At least we’re not Windexing our eyeballs.

I have writer’s block.
I have another script due, soon (I always have another script due soon), and I have no ideas.
My friend Rylee, who is an English major, and takes her English-majorness very seriously, has a book called “The Writer’s Block.” It is in the shape of a block, as in, it’s the same width and height and thickness. It is full of ideas and catchphrases and words and pictures that are supposed to stimulate your brain when you have writer’s block.
So far, it has not worked for me.

Today is Saturday, which means Homework Day, which means Do What is Really Important Day, which, this week, means Write a Script Day. And so, I sit in the library with my friend Kelsey and Kyle. And while they both are productive- Kyle turns a page in his textbook every 5 seconds, and Kelsey writes faster than a speeding train- I feel very left behind and depressed as I stare at the blinking cursor on my screen, followed by a bunch of nothingness. Nothing but white, a scroll bar, and a cursor. Emptiness.

So, I decided to exercise my Googling skills… and I Googled “Writer’s Block.” I came up with 1,320,000 results, the top one being a Wikipedia article on what Writer’s Block is. Thanks, I’m very aware of what it is. That’s the problem.

Further down the page, though, I encountered several articles and blogs on how to overcome it, including this one. It has lots of good ideas… but one thing in particular caught my eye.

Vacuum your lungs.

What??

There was a link! So, of course, I clicked. Why would you NOT click a link that said “Vacuum your lungs”?

I was led to this page; step-by-step instructions on how to vacuum your lungs, complete with some really awesome illustrations.
Of course, I had to share this new, exciting knowledge with Kelsey and Kyle! I read the steps to them, and was met with wide-eyed glee; “Can we try it?
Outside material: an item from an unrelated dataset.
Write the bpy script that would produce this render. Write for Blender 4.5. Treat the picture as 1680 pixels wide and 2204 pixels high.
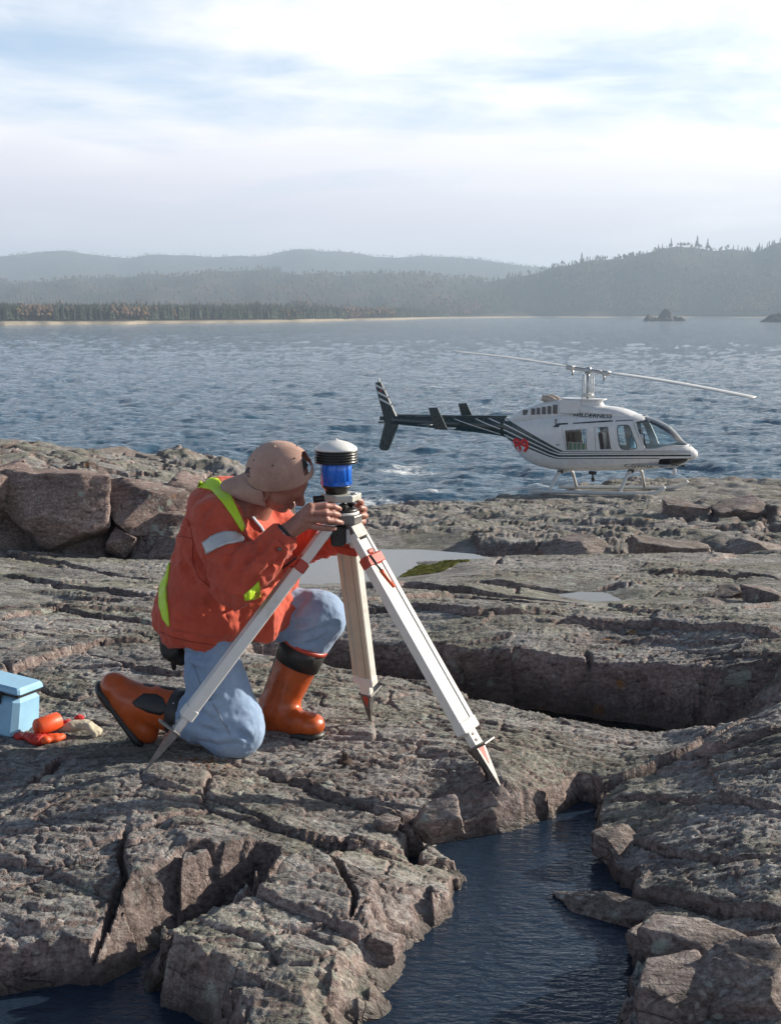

Please? Right now??”

Of course we could try it!

The three of us stood, leaning towards my computer screen to see the first step.

1. Exhale completely, as if you’re blowing out the candles on a very big birthday cake.

Kelsey took this very literally; she pursed her lips, slowly blowing the air out of her lungs, and even looking forward as if she were staring down a cake neatly decorated with burning candles.
Kyle and I took a more aggressive approach; we opened our mouths widely, exhaling like we were the dragons who intended to light the entire cake on fire. Our eyes were wide, our arms were spread, and the air leaving our mouths could have created a category 1 hurricane. We held our position, waiting for Kelsey to calmly finish extinguishing all of the candles on her cake.

2. Bend over. This expels the last bits of air from your lungs. When you’re totally out of air, don’t let any air come into your throat.

We all slowly bent over, like karate students about to beat the crap out of each other. Kelsey and I both bent at the waist, stopping when our bodies formed a 90 degree angle. But Kyle kept going… and going… and going… until his mouth and his knees almost became aquainted with each other. And then he stopped.

3. Stand up. This increases lung volume, so air will want to flow into your lungs, but don’t breathe. Wait until your body needs a breath—10 seconds or so.

And then, as a group, we stood. And then stared at each other, wide-eyed. How do you know when your body NEEDS breath? Technically, you could hold your breath until you pass out, and then your body automatically starts breathing for you again. Is that the point of needing to breath? This is such a vague set of instructions, and I didn’t think about that until we were already standing, with no air in our lungs. I couldn’t ask Kyle and Kelsey their opinion on it, because I had to hold my breath… all I could do was stand there and wait.

4. Then, when you can’t take much more, breathe. Your body will have moved over from your normal, everyday breathing to unregulated, autonomic “response breathing.”

We breathed. And then breathed again. And then put our hands over our chests, and breathed again.

It was an odd feeling… I could actually feel my lungs, like there was a hole in my chest. Very, very odd.

And yet, did not feel rebooted, and no brilliant ideas came flooding into my mind. What a disappointment.

Oh well… at least my lungs are clean.